Jonty Mark

By Jonty Mark

Football Editor


Two trebles in a year – all hail Pitso Mosimane!

Three domestic trophies with Sundowns have been followed by a domestic double at Al Ahly and the Caf Champions League.


Pitso Mosimane has won a treble in two different countries in under a year, a feat that is most-likely unprecedented in the modern game.

READ MORE: ‘I bear no grudges.’ Laffor opens up about Sundowns exit

The former Mamelodi Sundowns head coach won the Egyptian Cup with Al Ahly over the weekend, beating El Gaish, the conquerors of Zamalek in the semifinals, in a penalty shoot out in the final at the Borg El Arab Stadium to add to their Egyptian Premier League title and the Caf Champions League.

This followed a 2019/20 season at Sundowns in which Masandawana won the Telkom Knockout, the DStv Premiership and the Nedbank Cup. If you take into account that the Telkom Knockout final win over Maritzburg United was on December 14, 2019, that is six trophies sealed in under 12 months, an astonishing achievement by any standard.

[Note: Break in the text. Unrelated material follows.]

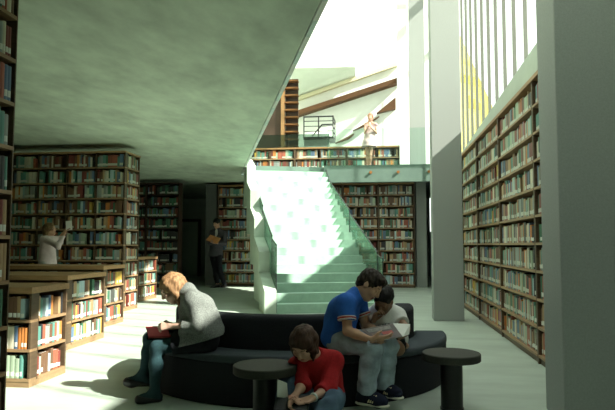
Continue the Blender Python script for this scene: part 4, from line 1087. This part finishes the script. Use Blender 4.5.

The caveat, of course, is that the Egyptian Premier League was sealed by the time Mosimane arrived at Ahly in October, while he also only had to get through the semifinals and final of the Caf Champions League. Nevertheless, the fact that ‘Jingles’ did exactly this, winning Ahly their first Champions League in seven years, is no small feat.

Ahly are unbeaten, indeed, since Mosimane joined them, and there could yet be another trophy this week, with the Red Devils set to face RS Berkane in the Caf Super Cup final on Thursday, though the Moroccan side have protested the decision to play the game in the Egyptian capital Cairo.

Mosimane, meanwhile, clearly also has an eye back home on Sundowns, where Manqoba Mngqithi and Rulani Mokwena, with a dose of Steve Komphela too, have guided the team to the top of the DStv Premiership in the early stage of the season.

The Ahly coach, however, may have reached a bit when he claimed that Mngqithi could really just relax and do nothing, with the Sundowns structure he had put in place basically running itself.

“Kermit Erasmus, Peter Shalulile, I signed all of them, I made sure I left the team in a better place,” Mosimane said in conversation with the South African Football Journalists Association.

“The All Blacks say you must leave the jersey in a better place than you found it and no one at Sundowns can say they had to start again. You could see Peter would add value and Kermit … I was building the team to be stronger .. we bought hotshots. The movie is continuing, you can just enjoy the ride, Manqoba knows that, he can just have a coffee and smoke a cigar.”